▶ [Aim]
Return verbatim everything from the first line through the line that contains "F, H = 4330.0, 1.65", and stop there.

---------- Information shown

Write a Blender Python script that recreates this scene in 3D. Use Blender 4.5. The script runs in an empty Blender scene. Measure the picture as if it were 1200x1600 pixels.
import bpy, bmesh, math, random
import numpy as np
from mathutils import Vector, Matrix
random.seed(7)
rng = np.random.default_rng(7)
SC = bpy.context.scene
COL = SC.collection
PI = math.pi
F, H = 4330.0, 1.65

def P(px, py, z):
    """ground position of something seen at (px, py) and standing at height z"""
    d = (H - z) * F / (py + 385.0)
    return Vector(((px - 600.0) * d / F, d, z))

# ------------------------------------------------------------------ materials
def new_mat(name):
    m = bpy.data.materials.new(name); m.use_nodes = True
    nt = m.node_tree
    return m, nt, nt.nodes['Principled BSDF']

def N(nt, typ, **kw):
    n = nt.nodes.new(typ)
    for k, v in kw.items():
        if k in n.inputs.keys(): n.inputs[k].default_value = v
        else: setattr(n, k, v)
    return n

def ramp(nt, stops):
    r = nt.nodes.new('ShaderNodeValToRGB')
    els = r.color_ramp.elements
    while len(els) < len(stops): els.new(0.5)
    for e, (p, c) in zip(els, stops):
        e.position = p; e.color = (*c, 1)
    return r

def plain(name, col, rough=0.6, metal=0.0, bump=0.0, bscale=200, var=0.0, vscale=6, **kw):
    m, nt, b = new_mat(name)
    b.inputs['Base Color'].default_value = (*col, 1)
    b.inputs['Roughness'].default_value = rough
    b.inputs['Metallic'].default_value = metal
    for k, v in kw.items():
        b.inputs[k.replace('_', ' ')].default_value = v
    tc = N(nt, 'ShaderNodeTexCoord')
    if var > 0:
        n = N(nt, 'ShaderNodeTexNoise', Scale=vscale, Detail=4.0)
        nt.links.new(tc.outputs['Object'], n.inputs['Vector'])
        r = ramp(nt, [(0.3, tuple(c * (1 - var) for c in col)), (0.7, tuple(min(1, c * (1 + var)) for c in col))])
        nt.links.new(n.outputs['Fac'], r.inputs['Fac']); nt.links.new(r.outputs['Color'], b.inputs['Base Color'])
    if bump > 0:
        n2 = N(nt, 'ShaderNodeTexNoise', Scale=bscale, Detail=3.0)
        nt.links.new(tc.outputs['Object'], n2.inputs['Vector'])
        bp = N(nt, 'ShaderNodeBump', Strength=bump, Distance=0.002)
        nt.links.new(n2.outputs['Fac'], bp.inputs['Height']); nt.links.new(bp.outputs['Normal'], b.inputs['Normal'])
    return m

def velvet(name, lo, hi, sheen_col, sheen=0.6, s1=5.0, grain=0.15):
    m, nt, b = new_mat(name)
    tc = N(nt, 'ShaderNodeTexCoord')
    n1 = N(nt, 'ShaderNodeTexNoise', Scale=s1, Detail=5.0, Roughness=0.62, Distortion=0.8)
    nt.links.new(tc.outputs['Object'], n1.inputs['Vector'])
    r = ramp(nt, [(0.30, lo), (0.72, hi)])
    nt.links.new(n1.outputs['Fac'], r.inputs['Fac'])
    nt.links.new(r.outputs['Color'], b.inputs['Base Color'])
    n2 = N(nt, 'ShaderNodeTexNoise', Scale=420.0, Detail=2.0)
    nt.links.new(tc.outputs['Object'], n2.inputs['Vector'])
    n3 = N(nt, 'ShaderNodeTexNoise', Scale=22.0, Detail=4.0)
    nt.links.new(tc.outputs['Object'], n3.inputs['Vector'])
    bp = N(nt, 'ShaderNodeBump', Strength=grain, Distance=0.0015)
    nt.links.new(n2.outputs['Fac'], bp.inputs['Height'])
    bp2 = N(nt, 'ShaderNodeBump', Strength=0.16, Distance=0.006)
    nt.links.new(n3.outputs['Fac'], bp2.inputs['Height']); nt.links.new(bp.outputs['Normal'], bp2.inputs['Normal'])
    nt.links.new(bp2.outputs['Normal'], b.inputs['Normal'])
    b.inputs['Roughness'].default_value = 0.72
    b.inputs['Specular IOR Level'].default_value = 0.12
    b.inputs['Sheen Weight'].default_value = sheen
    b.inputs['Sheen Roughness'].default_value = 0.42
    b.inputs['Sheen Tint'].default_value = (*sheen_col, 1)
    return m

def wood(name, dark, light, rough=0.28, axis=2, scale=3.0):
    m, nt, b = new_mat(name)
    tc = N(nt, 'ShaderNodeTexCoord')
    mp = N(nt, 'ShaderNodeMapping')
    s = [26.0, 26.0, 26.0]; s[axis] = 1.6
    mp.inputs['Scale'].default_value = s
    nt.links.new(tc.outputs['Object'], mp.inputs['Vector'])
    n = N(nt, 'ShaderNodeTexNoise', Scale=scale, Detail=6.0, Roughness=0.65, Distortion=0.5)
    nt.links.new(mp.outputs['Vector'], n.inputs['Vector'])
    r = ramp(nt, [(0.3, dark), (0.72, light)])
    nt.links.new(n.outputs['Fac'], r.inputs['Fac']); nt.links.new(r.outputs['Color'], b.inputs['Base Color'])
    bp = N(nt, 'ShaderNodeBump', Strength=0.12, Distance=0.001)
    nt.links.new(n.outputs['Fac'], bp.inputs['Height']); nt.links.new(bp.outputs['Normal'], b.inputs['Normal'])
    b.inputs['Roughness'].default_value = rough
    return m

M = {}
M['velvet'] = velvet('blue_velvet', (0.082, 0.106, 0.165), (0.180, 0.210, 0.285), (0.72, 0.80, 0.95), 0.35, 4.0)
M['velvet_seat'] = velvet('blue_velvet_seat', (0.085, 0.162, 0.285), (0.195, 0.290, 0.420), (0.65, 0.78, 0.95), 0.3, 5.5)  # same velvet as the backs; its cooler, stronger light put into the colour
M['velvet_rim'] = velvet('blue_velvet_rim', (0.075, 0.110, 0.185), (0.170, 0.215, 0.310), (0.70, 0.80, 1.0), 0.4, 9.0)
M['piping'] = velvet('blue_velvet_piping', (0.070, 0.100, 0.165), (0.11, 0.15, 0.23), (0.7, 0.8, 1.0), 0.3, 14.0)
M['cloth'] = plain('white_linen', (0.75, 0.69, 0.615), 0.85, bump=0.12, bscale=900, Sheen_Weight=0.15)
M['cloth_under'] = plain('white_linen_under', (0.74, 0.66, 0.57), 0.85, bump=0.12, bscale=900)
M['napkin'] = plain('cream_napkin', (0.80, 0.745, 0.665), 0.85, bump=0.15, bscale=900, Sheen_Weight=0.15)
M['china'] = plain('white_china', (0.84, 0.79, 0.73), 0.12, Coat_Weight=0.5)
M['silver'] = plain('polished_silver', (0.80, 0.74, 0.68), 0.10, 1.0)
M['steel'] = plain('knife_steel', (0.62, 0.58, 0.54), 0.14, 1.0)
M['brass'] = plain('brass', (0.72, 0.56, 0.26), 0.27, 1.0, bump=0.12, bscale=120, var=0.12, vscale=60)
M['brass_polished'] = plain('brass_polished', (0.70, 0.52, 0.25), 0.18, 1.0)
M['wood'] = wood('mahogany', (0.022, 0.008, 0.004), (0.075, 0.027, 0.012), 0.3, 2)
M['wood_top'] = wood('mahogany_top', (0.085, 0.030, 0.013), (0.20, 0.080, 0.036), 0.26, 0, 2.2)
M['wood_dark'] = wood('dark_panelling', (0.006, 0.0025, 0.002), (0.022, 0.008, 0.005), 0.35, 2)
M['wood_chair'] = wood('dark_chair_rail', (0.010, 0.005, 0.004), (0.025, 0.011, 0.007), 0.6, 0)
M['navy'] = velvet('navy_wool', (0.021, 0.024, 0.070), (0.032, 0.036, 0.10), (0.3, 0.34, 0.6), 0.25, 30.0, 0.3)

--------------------

▶ [Solution for this problem]
Write a Blender Python script that recreates this scene in 3D. Use Blender 4.5. The script runs in an empty Blender scene. Measure the picture as if it were 1200x1600 pixels.
import bpy, bmesh, math, random
import numpy as np
from mathutils import Vector, Matrix
random.seed(7)
rng = np.random.default_rng(7)
SC = bpy.context.scene
COL = SC.collection
PI = math.pi
F, H = 4330.0, 1.65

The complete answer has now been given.